REPUBLIKA.CO.ID, BEIJING -- Seorang pria di Daerah Otonomi Khusus Xinjiang Uighur divonis hukuman penjara selama dua tahun setelah melakukan perbuatan ilegal mengajar Alquran kepada orang-orang melalui grup WeChat. Demikian putusan Mahkamah Agung China yang dipublikasikan di China Judgment Online.
"Huang Shike dianggap bersalah karena menggunakan informasi melalui internet secara ilegal," bunyi putusan yang dikeluarkan oleh Pengadilan Negeri Ili Kazak di bawah pengawasan Pengadilan Tinggi Xinjiang.
Menurut laporan Global Times, Selasa (12/9), Huang yang mengajar dan menyampaikan ayat-ayat suci Alquran tidak pada tempatnya itu menyebarkan perintah ibadah sehingga dianggap melanggar undang-undang dan aturan keagamaan di Cina. Selain itu berpotensi menimbulkan masalah sosial.

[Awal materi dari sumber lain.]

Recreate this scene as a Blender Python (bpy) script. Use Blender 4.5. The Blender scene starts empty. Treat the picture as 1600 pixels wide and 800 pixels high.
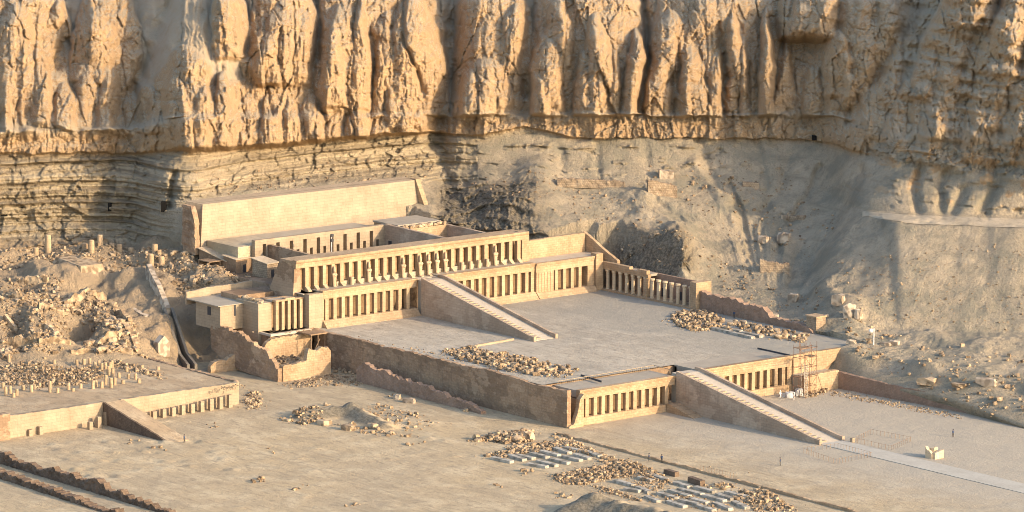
import bpy, bmesh, math, random
import numpy as np
from mathutils import Vector, Matrix

random.seed(7)
RNG = np.random.default_rng(11)
R = math.radians
scene = bpy.context.scene
COL = scene.collection

# ------------------------------------------------------------------ camera
CAM = np.array([737.47, -654.42, 200.71])
YAW, PITCH, ROLL, FPX = R(39.31), R(9.6), R(0.35), 7057.3      # focal length in units of a 1600 px wide frame
fw = np.array([-math.cos(YAW)*math.cos(PITCH), math.sin(YAW)*math.cos(PITCH), -math.sin(PITCH)])
rt0 = np.array([math.sin(YAW), math.cos(YAW), 0.0])
up0 = np.cross(rt0, fw)
rt = rt0*math.cos(ROLL) + up0*math.sin(ROLL)
up = -rt0*math.sin(ROLL) + up0*math.cos(ROLL)
cd = bpy.data.cameras.new('camera')
cd.sensor_width = 36.0
cd.lens = FPX/1600*36.0
cd.clip_start, cd.clip_end = 5.0, 6000.0
cam = bpy.data.objects.new('camera', cd)
COL.objects.link(cam)
cam.matrix_world = Matrix(((rt[0], up[0], -fw[0], CAM[0]), (rt[1], up[1], -fw[1], CAM[1]),
                           (rt[2], up[2], -fw[2], CAM[2]), (0, 0, 0, 1)))
scene.camera = cam

# ------------------------------------------------------------------ sky, sun, exposure
SUN_AZ, SUN_EL = R(19), R(18)          # azimuth from +X (out of the temple front) towards +Y (north)
SUN_STR, SKY_STR = 2.25, 0.15
w = bpy.data.worlds.new('World'); scene.world = w; w.use_nodes = True
nt = w.node_tree; nt.nodes.clear()
sky = nt.nodes.new('ShaderNodeTexSky'); sky.sky_type = 'NISHITA'; sky.sun_disc = False
sky.sun_elevation = SUN_EL; sky.sun_rotation = R(90) - SUN_AZ
sky.air_density, sky.dust_density = 1.0, 2.0
bg = nt.nodes.new('ShaderNodeBackground'); bg.inputs['Strength'].default_value = SKY_STR
wo = nt.nodes.new('ShaderNodeOutputWorld')
nt.links.new(sky.outputs[0], bg.inputs[0]); nt.links.new(bg.outputs[0], wo.inputs[0])
sd = bpy.data.lights.new('sun', 'SUN'); sd.energy = SUN_STR; sd.angle = R(0.6); sd.color = (1.0, 0.755, 0.475)
sun = bpy.data.objects.new('sun', sd); COL.objects.link(sun)
sv = Vector((math.cos(SUN_AZ)*math.cos(SUN_EL), math.sin(SUN_AZ)*math.cos(SUN_EL), math.sin(SUN_EL)))
sun.rotation_euler = sv.to_track_quat('Z', 'Y').to_euler()
scene.view_settings.view_transform = 'Standard'
scene.view_settings.look = 'None'
scene.view_settings.exposure = 1.46
scene.view_settings.gamma = 1.0
scene.cycles.filter_width = 0.95
scene.cycles.use_denoising = True

# ------------------------------------------------------------------ projections (places read off as ground positions)
def ray(u, v):
    return fw + rt*((u - 800)/FPX) - up*((v - 400)/FPX)
def at(u, v, z):
    d = ray(u, v); return CAM + d*((z - CAM[2])/d[2])
def onx(u, v, x):
    d = ray(u, v); return CAM + d*((x - CAM[0])/d[0])

# ------------------------------------------------------------------ numpy noise
_perm = np.random.default_rng(3).permutation(512)
_perm = np.concatenate([_perm, _perm, _perm])
_grad = np.random.default_rng(5).normal(size=(512, 3)); _grad /= np.linalg.norm(_grad, axis=1)[:, None]
def perlin(x, y, z):
    x, y, z = np.broadcast_arrays(np.asarray(x, float), np.asarray(y, float), np.asarray(z, float))
    xi, yi, zi = np.floor(x).astype(int), np.floor(y).astype(int), np.floor(z).astype(int)
    xf, yf, zf = x - xi, y - yi, z - zi
    f = lambda t: t*t*t*(t*(t*6 - 15) + 10)
    u, v, ww = f(xf), f(yf), f(zf)
    out = 0
    for dx in (0, 1):
        for dy in (0, 1):
            for dz in (0, 1):
                h = _perm[(_perm[(_perm[(xi + dx) & 511] + yi + dy) & 511] + zi + dz) & 511]
                g = _grad[h]
                out = out + (g[..., 0]*(xf - dx) + g[..., 1]*(yf - dy) + g[..., 2]*(zf - dz)) * \
                    (u if dx else 1 - u)*(v if dy else 1 - v)*(ww if dz else 1 - ww)
    return out*1.5
def fbm(x, y, z, o=4, g=0.5):
    a, s, t = 1.0, 0.0, 0.0
    for i in range(o):
        k = 2.03**i
        s = s + a*perlin(x*k + 17.3*i, y*k - 9.1*i, z*k + 3.7*i); t += a; a *= g
    return s/t
def ridged(x, y, z, o=4, g=0.5):
    a, s, t = 1.0, 0.0, 0.0
    for i in range(o):
        k = 2.07**i
        s = s + a*(1 - 2*np.abs(perlin(x*k + 7.3*i, y*k - 5.1*i, z*k + 1.7*i))); t += a; a *= g
    return s/t
def worley(x, y, seed=0):
    """(F1, F2, cell random) of a 2-d Voronoi pattern"""
    xi, yi = np.floor(x).astype(int), np.floor(y).astype(int)
    f1 = np.full(x.shape, 9.0); f2 = np.full(x.shape, 9.0); cid = np.zeros(x.shape)
    rr = np.random.default_rng(seed).random((512, 3))
    for dx in (-1, 0, 1):
        for dy in (-1, 0, 1):
            h = _perm[(_perm[(xi + dx) & 511] + yi + dy) & 511]
            d = np.hypot(xi + dx + rr[h, 0] - x, yi + dy + rr[h, 1] - y)
            c = rr[h, 2]
            m = d < f1
            f2 = np.where(m, f1, np.minimum(f2, d)); cid = np.where(m, c, cid); f1 = np.where(m, d, f1)
    return f1, f2, cid
def smooth(a, b, x):
    t = np.clip((x - a)/(b - a), 0, 1); return t*t*(3 - 2*t)

# ------------------------------------------------------------------ materials
def newmat(name, rough=0.9):
    m = bpy.data.materials.new(name); m.use_nodes = True
    n = m.node_tree.nodes; b = n['Principled BSDF']; b.inputs['Roughness'].default_value = rough
    b.inputs['Specular IOR Level'].default_value = 0.15
    return m, n, m.node_tree.links, b
def N(n, t, **k):
    x = n.new(t)
    for a, v in k.items(): setattr(x, a, v)
    return x
def mixc(n, l, fac, a, b, mode='MIX'):
    x = N(n, 'ShaderNodeMix', data_type='RGBA', blend_type=mode)
    for s, v in ((0, fac), (6, a), (7, b)):
        if isinstance(v, (int, float)): x.inputs[s].default_value = v
        elif isinstance(v, tuple): x.inputs[s].default_value = v + (1,) if len(v) == 3 else v
        else: l.new(v, x.inputs[s])
    return x.outputs[2]
def noise(n, l, vec, scale, detail=4, rough=0.55, dist=0.0):
    x = N(n, 'ShaderNodeTexNoise'); x.inputs['Scale'].default_value = scale
    x.inputs['Detail'].default_value = detail; x.inputs['Roughness'].default_value = rough
    x.inputs['Distortion'].default_value = dist
    l.new(vec, x.inputs['Vector']); return x.outputs['Fac']
def rng(n, l, v, a, b, c=0.0, d=1.0):
    x = N(n, 'ShaderNodeMapRange'); l.new(v, x.inputs[0])
    for i, q in enumerate((a, b, c, d)): x.inputs[i + 1].default_value = q
    return x.outputs[0]
def math_(n, l, op, a, b=None):
    x = N(n, 'ShaderNodeMath', operation=op)
    for i, q in enumerate((a, b)):
        if q is None: continue
        if isinstance(q, (int, float)): x.inputs[i].default_value = q
        else: l.new(q, x.inputs[i])
    return x.outputs[0]
def scaled(n, l, vec, s):
    x = N(n, 'ShaderNodeMapping'); x.inputs['Scale'].default_value = s; l.new(vec, x.inputs[0]); return x.outputs[0]
def bump(n, l, b, h, strength, dist):
    x = N(n, 'ShaderNodeBump'); x.inputs['Strength'].default_value = strength; x.inputs['Distance'].default_value = dist
    l.new(h, x.inputs['Height']); l.new(x.outputs[0], b.inputs['Normal'])

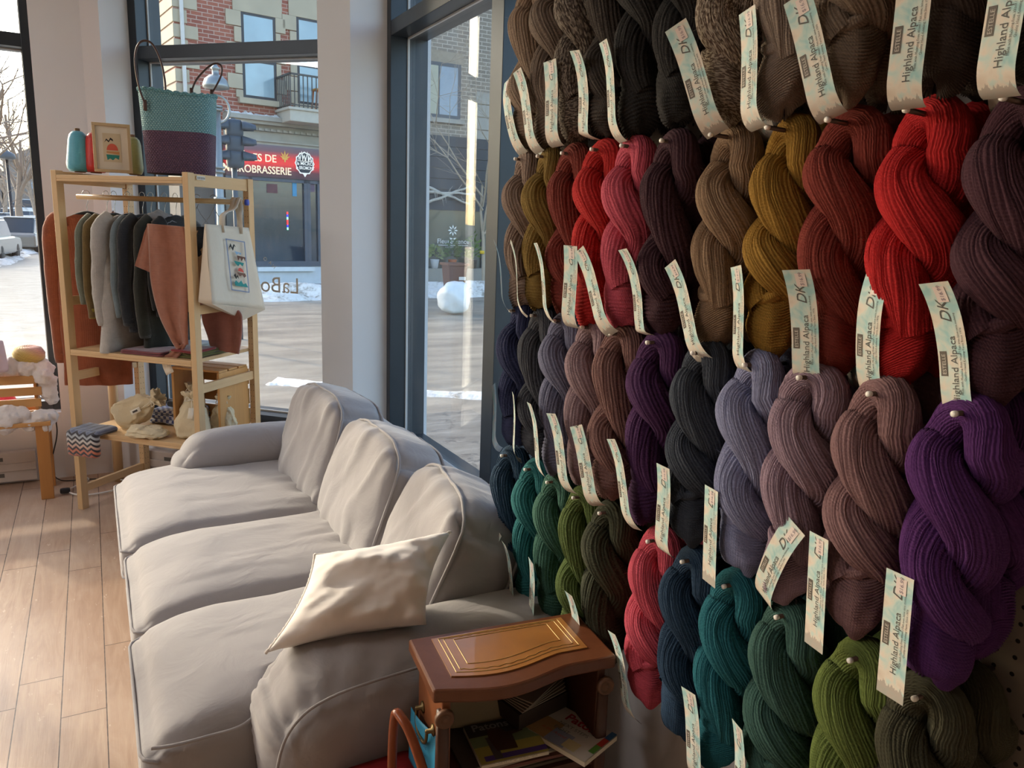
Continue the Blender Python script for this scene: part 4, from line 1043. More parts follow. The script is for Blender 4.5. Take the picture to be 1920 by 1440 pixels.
def skein_mesh(name, N, L, seed, turns=1.05, R=.034, flip=False, bulb=True, cup=1.0):
    """twisted hank: one loop over a peg (peg along X at the origin), its two legs twisted, ends tucked in a wrapped bottom"""
    dep = .065 if N > 26 else .09; rnd = random.Random(seed); mb = MB(); zt, zb = -.035, -L+.085
    ph0 = rnd.uniform(-.12, .12)
    def leg(t, s_):
        ph = ph0+turns*2*PI*t*(1+.08*math.sin(t*5+seed)); ro = .0305*(1-.12*t)+.003*math.sin(t*7+seed)
        if s_ < 0: ph += PI
        return Vector((-ro*1.0*math.sin(ph), ro*math.cos(ph)*1.04, zt+(zb-zt)*t)), R*(.84+.20*min(1, t/.14)-.26*max(0, t-.74)/.26+.03*math.sin(t*11+seed*2))
    path = []
    K = 46
    for i in range(K, -1, -1): path.append(leg(i/K, 1))
    a, b = path[-1][0], leg(0, -1)[0]
    for i in range(1, 10):
        f = i/10; an = PI*f
        path.append((Vector((lerp(a.x, b.x, f)*1.0, .030*math.cos(an), zt+.046*math.sin(an)+.002)), R*(.84-.08*math.sin(an))))
    for i in range(0, K+1): path.append(leg(i/K, -1))
    M_ = len(path)-1
    per = 4 if N > 24 else 5
    W_ = N*per
    frames = []; uax = None; acc = [0.0]
    for i, (p, r) in enumerate(path):
        t = (path[min(i+1, M_)][0]-path[max(i-1, 0)][0]).normalized()
        uax = Vector((1, 0, 0)) if uax is None else uax
        uax = (uax-t*uax.dot(t)).normalized(); frames.append((p, r, t, uax.copy(), t.cross(uax)))
        if i: acc.append(acc[-1]+(p-path[i-1][0]).length)
    so = [rnd.uniform(-.022, .022) for _ in range(N+1)]
    def fn(u, v):
        i = int(round(u*M_)); p, r, t, ua, wa = frames[i]
        th = 2*PI*v+acc[i]*9.0+.17*fbm((math.cos(2*PI*v)*1.8, math.sin(2*PI*v)*1.8, acc[i]*13+seed), 1, 3)
        rg = abs(math.cos(N*PI*v))**.8
        rr = r*(1-dep*(1-rg)+so[int(v*N)]*(1 if int(v*N) % 3 else -.5)+.08*fbm((math.cos(2*PI*v)*2.2, math.sin(2*PI*v)*2.2, acc[i]*9+seed*2), 1, 2))
        return p+ua*(math.cos(th)*rr)+wa*(math.sin(th)*rr)
    mb.grid(fn, M_, W_, cv=True, us=acc[-1]/.008, vs_=N)
    if bulb:
        # strands wrapped round the foot of the hank, a little open at the top
        zc = -L+.067; NB = int(N*.95); WB = NB*per; rx, ry, rz_ = .043, .048, .066*cup; tl = rnd.uniform(-.35, .35)
        def fb(u, v):
            an = 2*PI*u; la = -PI/2*.98+v*(PI*.92); rg = abs(math.cos(NB*PI*v))**.8
            k = (1-dep*.9*(1-rg))*(1+.13*fbm((math.cos(an)*1.3+seed, math.sin(an)*1.3, v*3), 1, 2))
            z = math.sin(la)*rz_*k; rr = math.cos(la)**.75*k
            P = Vector((rx*rr*math.cos(an), ry*rr*math.sin(an), z))
            P.z += tl*P.y+.25*P.x+.006*math.sin(an*2+seed)
            P.x += -.004; return P+Vector((0, 0, zc))
        mb.grid(fb, 44, WB, cu=True, us=2*PI*.04/.008, vs_=NB)
        # the end loop pulled through above the wrap
        c0 = Vector((-.02, rnd.uniform(-.02, .02), zc+.045))
        def fl(u, v):
            an = -1.2+2.4*u; th = 2*PI*v; c_ = Vector((-.012-.022*math.cos(an), .040*math.sin(an), zc+.040+.012*math.cos(an*1.5)*(1 if flip else -1)))
            rg = abs(math.cos(7*PI*v))**.8; rr = (.013-.004*abs(an))*(1-.14*(1-rg))
            return c_+Vector((math.cos(th)*rr, 0, math.sin(th)*rr))
        mb.grid(fl, 20, 42, cv=True, us=12, vs_=7)
    # stray fibres
    for i in range(420):
        if rnd.random() < .75:
            k = rnd.randint(2, M_-2); p, r, t, ua, wa = frames[k]; th = rnd.random()*2*PI; q = p+ua*math.cos(th)*r*.97+wa*math.sin(th)*r*.97; nn = (ua*math.cos(th)+wa*math.sin(th))
        else:
            th = rnd.random()*2*PI; la = rnd.uniform(-1.4, .9); nn = Vector((math.cos(th)*math.cos(la), math.sin(th)*math.cos(la), math.sin(la))); q = Vector((.040*nn.x, .044*nn.y, .06*nn.z-L+.062)); t = Vector((0, 0, 1))
        d = (nn*.5+t*rnd.uniform(-1, 1)+Vector((rnd.uniform(-.5, .5),)*3)).normalized(); Lh = rnd.uniform(.006, .016); w_ = d.cross(nn).normalized()*.00011
        m1 = q+d*Lh*.5+nn*.0012; m2 = q+d*Lh+nn*rnd.uniform(-.001, .003)
        mb.add([q-w_, q+w_, m1+w_, m1-w_, m2], [(0, 1, 2, 3), (3, 2, 4)], [[(0, 0)]*4, [(0, 0)]*3])
    if flip:
        for v in mb.v: v.y *= 1
    return mb.mesh(name)
DKM = [skein_mesh('dk_skein', 44, .352, 1, 1.10), skein_mesh('dk_skein', 46, .356, 5, .98), skein_mesh('dk_skein', 42, .348, 9, 1.18)]
CHM = [skein_mesh('chunky_skein', 26, .350, 2, .86, .034), skein_mesh('chunky_skein', 25, .356, 6, .98, .034), skein_mesh('chunky_skein', 27, .345, 12, .92, .0335)]

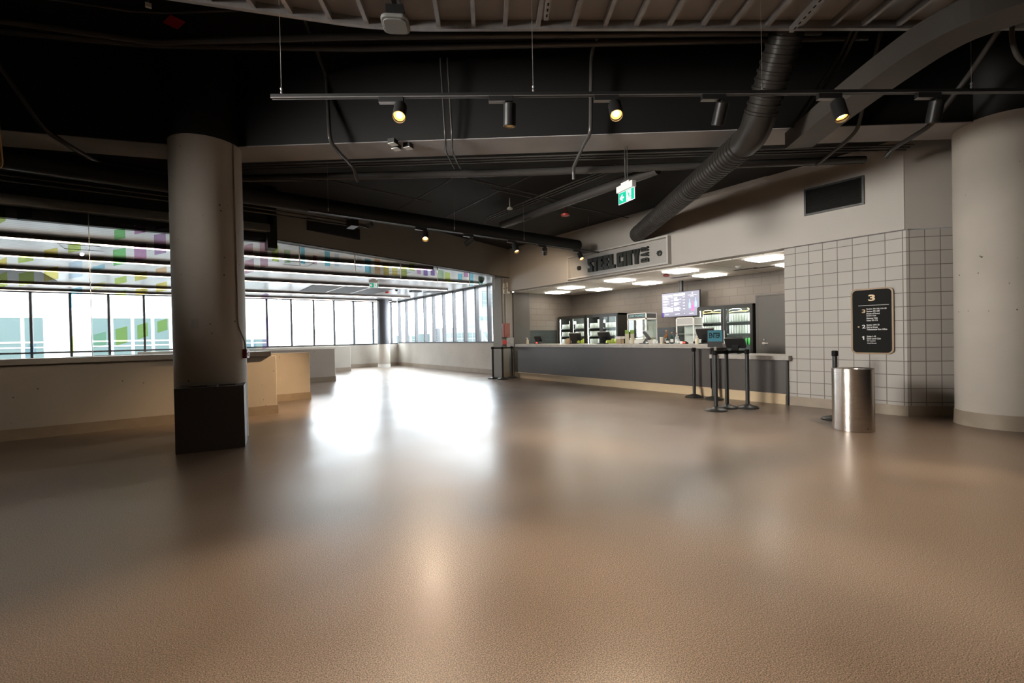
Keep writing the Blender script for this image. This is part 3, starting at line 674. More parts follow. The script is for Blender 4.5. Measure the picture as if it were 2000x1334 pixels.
# ------------------------------------------------------------------ coolers and cans
def cooler(y0, y1, lab, shelves, lit=True):
    t = thing('drink_cooler', lab, 'drinks cooler', (11.22, (y0 + y1) / 2, 0))
    ym = (y0 + y1) / 2
    b = MB().box(11.56, 11.60, y0, y1, 0.05, 1.97).box(10.88, 11.60, y0, y0 + .035, 0.05, 1.97).box(10.88, 11.60, y1 - .035, y1, 0.05, 1.97)
    b.box(10.88, 11.60, y0, y1, 1.91, 1.97).box(10.88, 11.60, y0, y1, 0.05, .25)
    b.build('shell', 'cooler', t, world=True)
    MB().box(11.50, 11.555, y0 + .036, y1 - .036, .26, 1.90).build('lining', 'cooler_in', t, world=True)
    for z in shelves: MB().box(10.93, 11.50, y0 + .04, y1 - .04, z - .022, z).build('shelf', 'cooler_in', t, world=True)
    MB().box(10.93, 10.97, y0 + .08, y1 - .08, 1.875, 1.905).box(10.90, 10.915, ym - .03, ym + .03, .35, 1.86).box(10.90, 10.915, y0 + .04, y0 + .058, .35, 1.86).box(10.90, 10.915, y1 - .058, y1 - .04, .35, 1.86).build('light_strip', 'cool_light', t, world=True)
    for a, c in ((y0, ym - .004), (ym + .004, y1)):
        d = MB()
        for q in ((a, a + .06, .2, 1.94), (c - .06, c, .2, 1.94), (a + .06, c - .06, .2, .3), (a + .06, c - .06, 1.87, 1.94)): d.box(10.84, 10.88, *q)
        dr = d.build('door', 'cooler', t, world=True)
        MB().box(10.855, 10.862, a + .06, c - .06, .3, 1.87).build('door_glass', 'door_glass', dr, world=True)
        hy = c - .03 if a == y0 else a + .03
        MB().tube([(10.80, hy, .9), (10.80, hy, 1.35)], .012).build('handle', 'steel', dr, world=True, smooth=True)
    return t
cooler(10.72, 12.04, 'black double-door drinks cooler in the back corner, next to the dark pilaster', (0.78, 1.03, 1.276, 1.534))
cooler(9.36, 10.70, 'black double-door drinks cooler beside the popcorn machine', (0.78, 1.03, 1.276, 1.534))
c3 = cooler(5.32, 6.72, 'wide lit drinks cooler next to the grey door, under the menu screen edge', (0.75, 1.0, 1.27, 1.557))
refl_amber = mat('amber_painted_reflection', (0.9, 0.6, 0.2), 0.4, emit=((1.0, 0.62, 0.22), 2.2)); refl_white = mat('white_painted_reflection', (0.9, 0.9, 0.85), 0.4, emit=((1.0, 0.93, 0.8), 1.8))  # glowing tubes stand in for neon reflections in the cooler's door glass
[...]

Pria berusia 49 tahun dari kelompok etnis minoritas Hui itu pada Juni 2016 menggunakan grup WeChat. Grup media sosial populer di daratan Cina itu digunakan untuk menyampaikan tata cara beribadah melalui pesan suara kepada 100 orang anggota grup yang sebagian besar adalah sahabat dan keluarganya.
Kemudian pada Agustus 2016, Huang berdakwah mengenai Hari Raya Idul Adha melalui grup WeChat lainnya. Grup WeChat tersebut juga beranggotakan 100 orang, demikian putusan tersebut.
Klausul tentang penggunaan informasi dan internet secara ilegal tertuang dalam KUHP Cina Tahun 2015. Aturan itu menyebutkan bahwa dilarang keras menggunakan laman web atau grup dalam jaringan untuk melakukan aktivitas ilegal seperti tindak penipuan, mengajari orang lain untuk berbuat kejahatan, dan menjual benda-benda yang dilarang secara hukum.
Huang ditahan pada 24 Agustus 2016 dan masa hukumannya akan berakhir pada 23 Agustus 2018. Untuk menertibkan grup medsos, seperti WeChat, QQ, dan Weibo, Lembaga Siber Cina (CAC) baru-baru ini mengeluarkan aturan baru yang berlaku efektif per 8 Oktober 2017.
Admin grup harus bisa mengatur anggota. Apa pun yang diposting di grup harus sesuai dengan undang-undang, kesepakatan di antara pengguna, dan konvensi platform media, demikian bunyi aturan baru.
Penyedia fasilitas medsos harus bisa membatasi jumlah anggota grup selain juga bisa mengidentifikasi anggota dan memastikan kredibilitasnya.